Chris-Peterson444 opened this issue · comments

Inspired by your fake-devices-wrapper in ubuntu-drivers-common in Ubuntu I am trying to generate fake PCI devices to pass to a virtual machine (QEMU) to test automatic detection of drivers for installation. Although to do this I need to get the output of lspci to pass the host address to the vfio-pci driver in qemu.

The problem is that I get the following when trying to run lspci with the wrapper script (w/ the aticard device for example):

lspci: sysfs_scan: Couldn't parse entry name aticard

This happens with all of the devices and I haven't figured out a way to make sysfs_scan happy.
I enabled extra logging with UMOCKDEV_DEBUG=all and an extra line is printed:

testbed wrapped opendir(/sys/bus/pci/devices) -> /tmp/umockdev.DDN3K2/sys/bus/pci/devices

which is correct. I suspect there's something I missing with the setup of the test devices, but I'm not sure how to investigate further.

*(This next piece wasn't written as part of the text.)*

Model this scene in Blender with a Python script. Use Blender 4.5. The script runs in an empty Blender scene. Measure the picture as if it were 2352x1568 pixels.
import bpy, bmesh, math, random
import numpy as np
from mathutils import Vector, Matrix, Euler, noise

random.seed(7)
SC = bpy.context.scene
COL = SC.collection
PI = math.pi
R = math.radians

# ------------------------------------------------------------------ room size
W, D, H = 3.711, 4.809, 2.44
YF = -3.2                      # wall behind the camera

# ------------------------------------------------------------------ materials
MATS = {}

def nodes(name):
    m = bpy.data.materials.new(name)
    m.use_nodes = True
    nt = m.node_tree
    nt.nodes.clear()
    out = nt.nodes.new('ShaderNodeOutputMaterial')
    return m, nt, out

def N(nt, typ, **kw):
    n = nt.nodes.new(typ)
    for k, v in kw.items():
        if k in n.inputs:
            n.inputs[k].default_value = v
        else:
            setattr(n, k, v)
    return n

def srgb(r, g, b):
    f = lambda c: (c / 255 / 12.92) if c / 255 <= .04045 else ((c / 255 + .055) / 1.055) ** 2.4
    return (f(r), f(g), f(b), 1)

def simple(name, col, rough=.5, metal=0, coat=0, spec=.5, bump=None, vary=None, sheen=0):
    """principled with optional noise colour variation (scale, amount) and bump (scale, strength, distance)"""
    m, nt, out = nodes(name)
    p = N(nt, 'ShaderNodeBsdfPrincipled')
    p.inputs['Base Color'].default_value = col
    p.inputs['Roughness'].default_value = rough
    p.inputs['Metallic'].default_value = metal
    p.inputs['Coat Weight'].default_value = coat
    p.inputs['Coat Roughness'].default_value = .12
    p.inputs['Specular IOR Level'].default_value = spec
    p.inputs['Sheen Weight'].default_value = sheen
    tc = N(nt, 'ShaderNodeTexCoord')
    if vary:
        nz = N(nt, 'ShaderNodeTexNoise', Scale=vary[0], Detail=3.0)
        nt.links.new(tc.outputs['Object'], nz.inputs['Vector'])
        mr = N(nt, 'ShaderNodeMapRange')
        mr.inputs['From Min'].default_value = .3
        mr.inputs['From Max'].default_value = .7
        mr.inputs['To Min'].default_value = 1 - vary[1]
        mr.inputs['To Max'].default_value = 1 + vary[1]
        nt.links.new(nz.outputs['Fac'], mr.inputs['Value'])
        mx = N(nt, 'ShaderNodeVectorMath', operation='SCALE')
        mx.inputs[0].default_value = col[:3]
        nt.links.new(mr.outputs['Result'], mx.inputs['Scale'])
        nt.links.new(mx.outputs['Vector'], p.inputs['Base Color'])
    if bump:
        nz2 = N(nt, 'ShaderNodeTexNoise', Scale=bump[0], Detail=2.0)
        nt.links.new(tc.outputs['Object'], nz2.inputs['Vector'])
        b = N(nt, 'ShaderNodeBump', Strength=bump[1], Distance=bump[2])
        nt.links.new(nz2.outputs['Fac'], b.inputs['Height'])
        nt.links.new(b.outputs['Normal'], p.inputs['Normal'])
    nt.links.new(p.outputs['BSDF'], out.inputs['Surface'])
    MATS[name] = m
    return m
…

Any hints on how to debug this further (or tips for mocking devices in a VM) would be greatly appreciated.

I got a little more traction on this. lspci is expecting a device formatted like %x:%x:%x.%d, which is alright because now this is starting to look like the kind of format QEMU is expecting. Although now wrapping QEMU we get

testbed wrapped stat64(/sys/bus/pci/devices/0040:00:00.0) -> /tmp/umockdev.9LKRK2/sys/bus/pci/devices/0040:00:00.0
kvm: -device vfio-pci,host=40:0:0.0: vfio /sys/bus/pci/devices/0040:00:00.0: no such host device: No such file or directory

Which is certainly not true, I stat the file just fine, but perhaps the error is hiding more and there's some more configuration here I'm missing.

It's also useful to strace the process with and without umockdev wrapping. That's what I usually do when new glibc versions break the tests. It could also just be that this uses the 37th variant of some fxstatat64withbenefits() syscall that the preload doesn't wrap? Your debug excerpt certainly makes it seem that this isn't the case, but strace is more thorough.